El amor a Dios implica la aprobación cordial de su carácter moral. Sus atributos naturales, la eternidad, la inmensidad, la omnipotencia, etc., pueden llenarnos de admiración; pero estos no son los objetos de amor en sí. Si le adoramos en la hermosura de la santidad, la hermosura de Su santidad debe estimular el amor de nuestro corazón. A medida que va creciendo nuestro conocimiento de estas perfecciones morales, nuestro deleite en ellas debe ir en aumento; y este deleite fomentará un estudio adicional de ellas; y una observación más diligente de los diversos métodos en las que se manifiestan. El despliegue de las mismas, incluso en las más terrible exhibiciones de su justicia, será contemplado con un sobrecogimiento reverente pero aprobador; y su gloria unida, como se ve en el gran plan de redención por medio de Cristo, se considerará con un deleite puro que no cesará jamás.

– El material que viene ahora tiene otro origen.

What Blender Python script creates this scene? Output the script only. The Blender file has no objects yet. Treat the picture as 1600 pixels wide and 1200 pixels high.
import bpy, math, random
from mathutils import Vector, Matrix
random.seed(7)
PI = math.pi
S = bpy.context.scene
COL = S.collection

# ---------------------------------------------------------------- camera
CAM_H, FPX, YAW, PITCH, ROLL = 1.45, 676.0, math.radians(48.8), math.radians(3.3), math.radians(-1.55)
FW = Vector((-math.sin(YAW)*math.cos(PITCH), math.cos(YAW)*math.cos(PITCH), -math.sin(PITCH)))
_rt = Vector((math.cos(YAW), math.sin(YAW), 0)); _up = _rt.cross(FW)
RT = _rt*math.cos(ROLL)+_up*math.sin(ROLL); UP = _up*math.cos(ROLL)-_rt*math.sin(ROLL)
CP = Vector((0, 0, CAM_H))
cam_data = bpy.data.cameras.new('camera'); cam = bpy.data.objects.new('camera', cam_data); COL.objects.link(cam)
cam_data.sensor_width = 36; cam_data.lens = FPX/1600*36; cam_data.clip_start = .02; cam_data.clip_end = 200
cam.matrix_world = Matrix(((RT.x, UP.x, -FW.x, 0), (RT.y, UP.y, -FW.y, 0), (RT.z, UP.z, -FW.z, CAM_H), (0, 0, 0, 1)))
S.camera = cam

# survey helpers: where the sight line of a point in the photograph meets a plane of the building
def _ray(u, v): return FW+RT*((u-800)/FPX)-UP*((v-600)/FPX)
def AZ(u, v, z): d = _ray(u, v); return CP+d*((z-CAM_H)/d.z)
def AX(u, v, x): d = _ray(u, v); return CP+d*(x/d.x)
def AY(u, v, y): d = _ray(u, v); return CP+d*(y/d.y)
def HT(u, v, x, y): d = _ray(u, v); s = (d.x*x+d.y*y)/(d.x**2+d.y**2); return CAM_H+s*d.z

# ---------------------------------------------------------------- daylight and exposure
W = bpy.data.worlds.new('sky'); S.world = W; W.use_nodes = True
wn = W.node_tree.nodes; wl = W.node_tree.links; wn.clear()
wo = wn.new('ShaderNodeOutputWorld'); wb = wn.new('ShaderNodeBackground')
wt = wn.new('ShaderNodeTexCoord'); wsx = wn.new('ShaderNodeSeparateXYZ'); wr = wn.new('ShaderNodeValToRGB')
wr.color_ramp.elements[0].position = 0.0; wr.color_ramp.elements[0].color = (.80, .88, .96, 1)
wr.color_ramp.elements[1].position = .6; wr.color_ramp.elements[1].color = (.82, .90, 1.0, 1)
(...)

El amor a Dios incluye gozo en Su felicidad. No solo es perfectamente santo, sino perfectamente feliz; y nuestro deber consiste en regocijarnos en Su felicidad. Amando a nuestro prójimo, nos regocijamos en su felicidad presente y deseamos aumentarla. No podemos incrementar la felicidad de Dios que ya es perfecta, pero podemos regocijarnos en lo que Él posee. Si nos deleitamos en la felicidad de Dios, debemos esforzarnos por complacerle en todas las cosas, hacer todo lo que Él ordena y avanzar todos los planes, cuya realización es tan importante para Él. El amor incluye, por tanto, la obediencia a sus mandatos y la resignación y sumisión a Su voluntad.
El amor de Dios convertirá en una agradable tarea el examen de las pruebas de Su existencia y el estudio de esos gloriosos atributos que hacen de Él el único objeto digno de nuestro supremo afecto. Adentrémonos en este estudio, impulsados por el santo amor y el fuerte deseo de que nuestro amor pueda ser aumentado.